Le conseguenze dell'amore

A pochi giorni dall'inizio del 57^ Festival di Cannes (12-23 maggio) abbiamo visto in anteprima assoluta "Le conseguenze dell'amore" secondo film di Paolo Sorrentino che sarà l'unica opera italiana in concorso a Cannes.

Le conseguenze dell'amore

12.04.2007 - Autore: Ludovica Rampoldi
Le conseguenze dell'amore Di Paolo Sorrentino Con Toni Servillo e Olivia Magnani   "La cosa peggiore che può capitare a un uomo che trascorre molto tempo da solo è quella di non avere immaginazione." Inizia così "Le conseguenze dell'amore", secondo film di Paolo Sorrentino che si ritrova a essere l'unico italiano in concorso a Cannes. Trentaquattro anni ancora da compiere, una laurea in Economia abbandonata per il cinema, un ottimo esordio con "L'uomo in più", presentato a Venezia nel 2001. E adesso il salto con un film che, come sostiene Pupi Avati, "ha colpito al cuore i francesi", e che, a discapito del titolo, parla di mafia, di soldi, solitudine, Svizzera, eroina e criminalità organizzata. Protagonista assoluto è Toni Servillo nei panni di Titta di Girolamo, un uomo dai segreti inconfessabili che da otto anni vive in un albergo a Chiasso, anonima cittadina nella Svizzera italiana.
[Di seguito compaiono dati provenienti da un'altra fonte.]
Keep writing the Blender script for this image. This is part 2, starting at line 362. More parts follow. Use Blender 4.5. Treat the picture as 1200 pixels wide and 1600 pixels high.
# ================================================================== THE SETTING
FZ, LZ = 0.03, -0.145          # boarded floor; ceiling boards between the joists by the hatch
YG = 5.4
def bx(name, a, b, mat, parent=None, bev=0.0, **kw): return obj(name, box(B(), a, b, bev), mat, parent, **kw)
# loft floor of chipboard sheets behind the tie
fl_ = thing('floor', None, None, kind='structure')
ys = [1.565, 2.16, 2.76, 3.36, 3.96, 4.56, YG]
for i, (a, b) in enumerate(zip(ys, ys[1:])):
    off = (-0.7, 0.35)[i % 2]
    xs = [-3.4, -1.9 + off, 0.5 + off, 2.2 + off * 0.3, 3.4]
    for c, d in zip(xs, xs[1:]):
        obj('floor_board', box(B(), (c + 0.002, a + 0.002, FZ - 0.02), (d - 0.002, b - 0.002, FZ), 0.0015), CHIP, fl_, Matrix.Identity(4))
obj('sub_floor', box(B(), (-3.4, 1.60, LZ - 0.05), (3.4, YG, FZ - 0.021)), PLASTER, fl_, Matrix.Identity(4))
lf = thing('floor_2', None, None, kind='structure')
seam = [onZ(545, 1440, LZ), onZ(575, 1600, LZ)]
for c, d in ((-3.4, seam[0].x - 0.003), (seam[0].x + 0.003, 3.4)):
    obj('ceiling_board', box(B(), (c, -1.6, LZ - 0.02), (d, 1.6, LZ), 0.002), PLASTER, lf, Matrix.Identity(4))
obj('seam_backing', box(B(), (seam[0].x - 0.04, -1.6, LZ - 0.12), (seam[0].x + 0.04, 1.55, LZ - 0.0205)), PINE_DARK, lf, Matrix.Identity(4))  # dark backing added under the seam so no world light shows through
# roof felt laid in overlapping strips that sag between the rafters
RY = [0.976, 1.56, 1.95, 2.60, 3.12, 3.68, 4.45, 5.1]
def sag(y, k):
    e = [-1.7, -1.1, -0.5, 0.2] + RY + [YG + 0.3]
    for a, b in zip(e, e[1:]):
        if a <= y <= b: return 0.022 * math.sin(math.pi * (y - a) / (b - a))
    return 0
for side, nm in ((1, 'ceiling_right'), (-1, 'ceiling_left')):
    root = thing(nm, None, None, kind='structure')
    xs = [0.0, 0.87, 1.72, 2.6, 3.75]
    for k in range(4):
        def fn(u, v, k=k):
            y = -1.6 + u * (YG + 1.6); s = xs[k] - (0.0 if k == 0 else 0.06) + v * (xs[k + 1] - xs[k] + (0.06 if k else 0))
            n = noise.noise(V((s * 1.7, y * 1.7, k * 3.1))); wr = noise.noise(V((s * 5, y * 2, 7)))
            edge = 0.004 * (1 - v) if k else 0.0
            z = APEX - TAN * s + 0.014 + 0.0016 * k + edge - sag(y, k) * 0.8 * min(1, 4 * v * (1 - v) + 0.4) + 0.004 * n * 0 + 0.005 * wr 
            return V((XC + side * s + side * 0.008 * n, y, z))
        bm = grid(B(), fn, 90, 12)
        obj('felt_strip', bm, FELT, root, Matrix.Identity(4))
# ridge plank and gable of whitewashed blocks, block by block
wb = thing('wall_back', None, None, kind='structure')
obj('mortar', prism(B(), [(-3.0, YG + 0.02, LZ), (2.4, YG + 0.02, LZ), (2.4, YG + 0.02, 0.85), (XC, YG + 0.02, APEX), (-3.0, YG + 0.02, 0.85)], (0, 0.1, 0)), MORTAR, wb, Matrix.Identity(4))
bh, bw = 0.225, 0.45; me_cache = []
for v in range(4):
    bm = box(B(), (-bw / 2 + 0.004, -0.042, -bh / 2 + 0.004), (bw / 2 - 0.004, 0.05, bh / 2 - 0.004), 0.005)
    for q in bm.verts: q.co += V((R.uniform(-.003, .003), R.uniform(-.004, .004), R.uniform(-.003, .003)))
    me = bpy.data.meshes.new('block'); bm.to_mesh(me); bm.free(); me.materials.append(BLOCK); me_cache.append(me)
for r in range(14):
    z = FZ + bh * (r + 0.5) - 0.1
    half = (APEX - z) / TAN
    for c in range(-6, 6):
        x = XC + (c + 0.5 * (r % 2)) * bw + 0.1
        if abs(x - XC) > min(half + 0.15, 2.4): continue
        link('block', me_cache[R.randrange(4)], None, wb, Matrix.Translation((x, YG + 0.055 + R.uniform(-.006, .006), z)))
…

Un uomo solitario che parla poco, fuma molto, che di notte non dorme e di giorno annota i progetti per il futuro su un block notes. La sua vita in albergo è tutta qui, apparentemente: risolvere i problemi degli scacchi della Settimana Enigmistica, giocare una partita ad asso pigliatutto con una coppia di anziani (Angela Goodwin e Raffaele Pisu), telefonare alla moglie che non vede da anni. E dal tavolo riservato guardare Sofia (Olivia Magnani), la barista dell'albergo, senza essere visti. Ogni tanto ricevere una valigia, e trasportarla in banca. Poi, lentamente, i segreti di Titta vengono fuori, costringendolo a uscire dalla sua vita di reclusione per crearsene una vera, o tentare di farlo. Coprodotto da Fandango e Indigo Film, girato fra Napoli, Treviso e la Svizzera, "Le conseguenze dell'amore" è un noir d'autore dove i mafiosi cantano Ornella Vanoni e vanno in giro in tute acetate, un affresco sulla solitudine, una riflessione sui rapporti umani. Ma è soprattutto un film bellissimo che ti entra dentro piano piano, con un andamento avvolgente, dove la qualità della scrittura è pari all'eleganza della regia. Inquadrature raffinate, piani sequenza da otto minuti, dialoghi che tolgono il respiro, e un personaggio, quello di Titta, che Toni Servillo (già magistrale nei panni di Tony Pisapia ne "L'uomo in più") rende imponente.